I was given a new role yesterday: I'm an Allotment Consultant now as my friend Steve drafted me in to go to a local property auction. A parcel of allotment land (which I've already shown you here) was up for grabs and he was interested in bidding for it. As Homes Under the Hammer is one of my favourite TV programmes, I was curious to see what happens for real.

It was held at the Corn Exchange in Devizes, a beautiful old building with the added advantage of having a bar to keep everyone well refreshed during proceedings. It was largest local auction the agents have held for 3 years, but I don’t think that was the main reason why the vast room was so crowded, as it turned out that the makers of Homes Under the Hammer were actually filming.

All the usual drama of an auction was there including someone so keen to buy they bid against themselves (auctioneer: I’d love to take your money sir, but the bid’s already with you); lots of properties withdrawn because they didn’t make their reserve price; plus one property nearly sold 3 times over because new bidders kept on popping up at the last moment to keep things going.

At last our lot came up for sale. There were many announcements before bidding started as the details in the catalogue were incorrect: the parcel of land was a different size and shape, plus the number of potential allotments revised downwards from around 40 to 32. I wonder if all this put people off as bidding was slow, finally reaching £47,000 for just over 2 acres of land. Whilst that was well over the guide price, it turned out it was below the reserve, so the lot was withdrawn.

We were surprised to find the plot was deemed to be worth twice the going rate of good agricultural land simply by putting some allotments on there. I was also amazed to find the annual rent per allotment is £185 which is more than 3 times the rate I pay for mine. Perhaps this was the tale the Homes Under Hammer team was hoping to tell as I spotted they were filming this part of the proceedings. Sadly because the story’s incomplete, we’ll never know.


  1. is the allotment rent higher because of the 'neighborhood'? is putting allotments on a parcel akin to having rental potential in a house? knowing that there would be filming going on would encourage me to avoid a place ;)

  2. My PA has an allotment in Swindon (the Lottie she calls it) - we now have an excellent 'contract': she gets to take extra long lunch hours to do the watering and I get some strawberries or veg. every now and then!

    She told me her rent is £40 a year.

    I went to see it the other week - lovel community feel abou the place.

    On a related note - I reckon quite few offices near us could offer up some space for a staff allotment.

  3. 185 quid is something of a rip-off. How many people can grow enough produce for that rent to be justified, even before taking into account the labour and material costs?

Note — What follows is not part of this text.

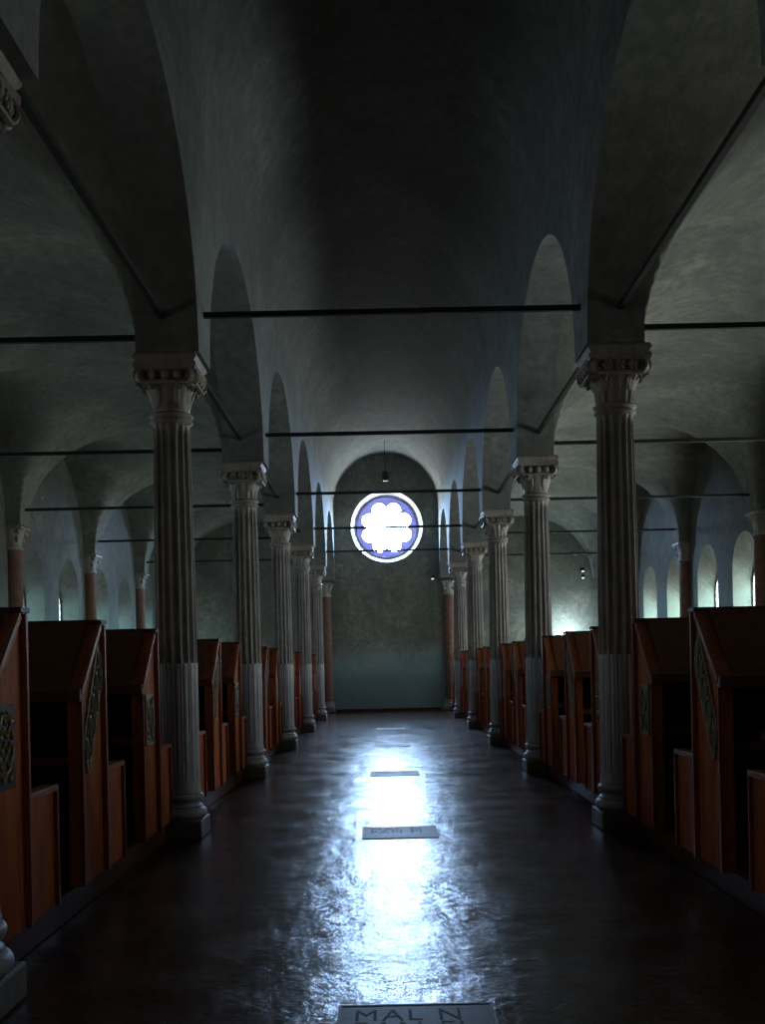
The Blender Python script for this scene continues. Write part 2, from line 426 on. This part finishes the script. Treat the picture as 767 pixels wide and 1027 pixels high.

  4. the next part of the story is that steve was phoned to ask if he'd like to make an offer! so if anyone out there is interested...

  5. Petoskystone - no, the allotment rental is higher because it's privately owned rather than belonging to the local council. However, allotment rents vary wildly throughout the UK

    Mark - sounds a good contract. I worked for the Water Research Centre in Medmenham a few years ago. I thought they had the dream location - next to The Thames, plus on site SSSI and allotments. We even went on bird spotting walks at lunchtime!

    Tony - I agree. However, I heard an interesting talk at last year's food growing bloggers' get together where a sociologist revealed his research has shown that the economics of vegetable growing is very low down on allotmenteers priorities

    Lu - really? Did they say what the seller wanted re price? Presumably Steve said no?